Je ne parle pas ici, non plus, de l'international économique (OMC), ni financier (FMI), face auxquels des mot encore plus sévères - j'y reviendrai - s'imposent. Non, je me cantonne aux prétentions monstrueuses de l'international politique.
La vérité, c'est que ces puissantes aspirations de gouvernance mondiale, nées des décombres de 1945, imprégnées d'un internationalisme béat, céleste, déraciné, se heurtent aux réalités : celles des nations, fruits de l'Histoire ; celles des peuples, qui aspirent à disposer d'eux-mêmes, chacun dans un périmètre proche et accessible, délimité par des horizons précis, protégé par des frontières, garantes des cohésions sociales à l'interne.

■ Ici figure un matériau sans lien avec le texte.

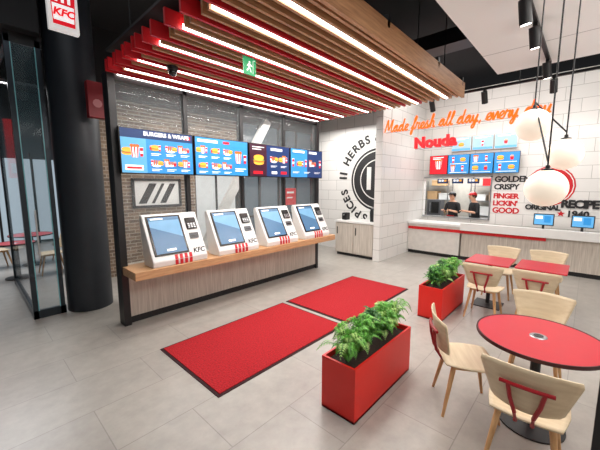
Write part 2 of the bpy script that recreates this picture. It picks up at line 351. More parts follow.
# ------------------------------------------------ canopy
t=thing('slatted_canopy','red and oak slatted ceiling canopy with white light strips over the mats','ceiling canopy',(3.5,3.1,3.36))
LEDY=[1.80,2.30,2.80,3.30,3.80,4.25,4.6]
SP=.098; ys=[1.69+SP*k for k in range(30)]
for i,y in enumerate(ys):
    if y<2.05: m=slatwood
    elif y<3.3: m=slatred if i%3==0 else slatwood
    else: m=slatwood if i%3==0 else slatred
    x0=KX0-.05+(.14 if m is slatwood and y>2.1 else 0)
    bm=NB(); box(bm,x0,KX1+.02,y,y+.03,3.36,3.50); mk('slat',bm,m,t)
bm=NB(); box(bm,KX0-.05,KX1+.02,1.60,1.64,3.34,3.56); mk('edge_board',bm,slatwood,t)
for y in LEDY:
    k=min(ys,key=lambda q:abs(q-y)); yl=k+.05
    bm=NB(); box(bm,KX0+.1,KX1-.02,yl,yl+.028,3.36,3.40); mk('light_strip',bm,led,t)
for x in (1.6,3.0,4.4,5.45):
    bm=NB(); box(bm,x,x+.05,1.6,4.7,3.50,3.62); mk('cross_beam',bm,black,t)
    for y in (1.9,4.4):
        bm=NB(); cyl(bm,(x+.025,y,3.62),(x+.025,y,5.0),.008,seg=8); mk('hanger_rod',bm,black,t)
bm=NB(); box(bm,KX0,KX1,1.7,4.65,3.63,3.66); mk('top_board',bm,dark,t)
t=thing('dome_camera','small black dome security camera under the canopy','security camera',(1.85,3.8,3.36))
bm=NB(); cyl(bm,(1.85,3.8,3.31),(1.85,3.8,3.36),.06,.065,24); mk('base',bm,black,t,smooth=True)
bm=NB(); ball(bm,(1.85,3.8,3.30),.05); mk('dome',bm,screenblack,t,smooth=True)
t=thing('exit_sign','small green emergency exit sign with running figure hanging under canopy','exit sign',(2.17,2.73,3.2))
gr=M('exit_green',(10,140,84),.4,em=.6)
bm=NB(); box(bm,2.09,2.25,2.725,2.74,3.1,3.27); mk('panel',bm,gr,t)
for x in (2.12,2.22):
    bm=NB(); cyl(bm,(x,2.733,3.27),(x,2.733,3.36),.004,seg=6); mk('hanger',bm,steel,t)
S=[('e',.075,.125,.011,.011,0),('p',[(.06,.11),(.085,.112),(.08,.07),(.06,.07)],0),('p',[(.06,.075),(.075,.075),(.05,.035),(.035,.04)],0),('p',[(.07,.075),(.082,.07),(.1,.03),(.088,.028)],0),('p',[(.085,.11),(.11,.09),(.105,.083),(.08,.1)],0),('p',[(.06,.11),(.04,.085),(.046,.08),(.065,.1)],0),('r',.118,.02,.122,.15,0),('r',.118,.146,.15,.15,0)]
flat('pictogram',t,V((2.09,2.724,3.1)),UX,UZ,S,[swhite])
# ------------------------------------------------ hanging brand light box and red column sign
NYv=V((0,-1,0))
t=thing('hanging_light_box','white light box with red stripes and lettering hanging at top left','sign',(.84,3.98,3.3))
SX=.715
bm=NB(); box(bm,SX,SX+.25,3.95,4.02,3.46,4.2); mk('box_body',bm,[M('lightbox_white',(238,236,234),.4,em=.4)],t,bev=.008)
bm=NB(); cyl(bm,(SX+.125,3.98,4.2),(SX+.125,3.98,5),.012,seg=8); mk('hanger',bm,black,t)
S=[('p',[(.012,.66),(.238,.66),(.215,.05),(.035,.05)],0)]
for a in (.06,.112,.164): S.append(('p',[(a-.004,.66),(a+.026,.66),(a+.024,.26),(a,.26)],1))
S.append(('p',[(.036,.24),(.214,.24),(.208,.09),(.042,.09)],1))
flat('stripe_decal',t,V((SX,3.949,3.46)),UX,UZ,S,[sred,swhite])
text('lettering','KFC',.095,signred,t,V((SX+.125,3.944,3.625)),UX,UZ,.001,.004,.2)
t=thing('column_sign','red box sign with pale round mark mounted on the dark column','sign',(1.45,5.35,2.95))
bm=NB(); box(bm,1.33,1.56,5.32,5.44,2.92,3.42); mk('panel',bm,M('dull_red',(130,20,30),.5),t,bev=.006)
flat('graphic',t,V((1.33,5.319,2.92)),UX,UZ,[('p',[(.115+.06*math.cos(k*.6283),.2+.06*math.sin(k*.6283)) for k in range(10)],0)],[M('pale_print',(190,120,122),.6)])
bm=NB(); box(bm,1.38,1.42,5.44,5.56,3.1,3.2); mk('bracket',bm,black,t)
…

Oui, le Moloch mondialiste de l'immédiat après-guerre, à vrai dire tellement américain, tellement Technicolor, tellement hollywoodien, tellement Pentecôtiste dans sa quête de l'avènement du dernier jour, bref cette immense toile onusienne, avec ses dépendances et sous-dépendances, tout cela se fracasse sur la vérité des hommes et des femmes qui, sur cette terre, veulent être citoyens et citoyennes. Ce qui passe par le stade de la nation. Celui de la proximité. Celui de la reconnaissance dans une mémoire collective, un fil narratif historique, une relation avec les morts, les ancêtres. Une projection commune sur l'avenir. De tout cela, le monstre multilatéral de l'après-guerre, ONU en tête, s'est montré parfaitement incapable.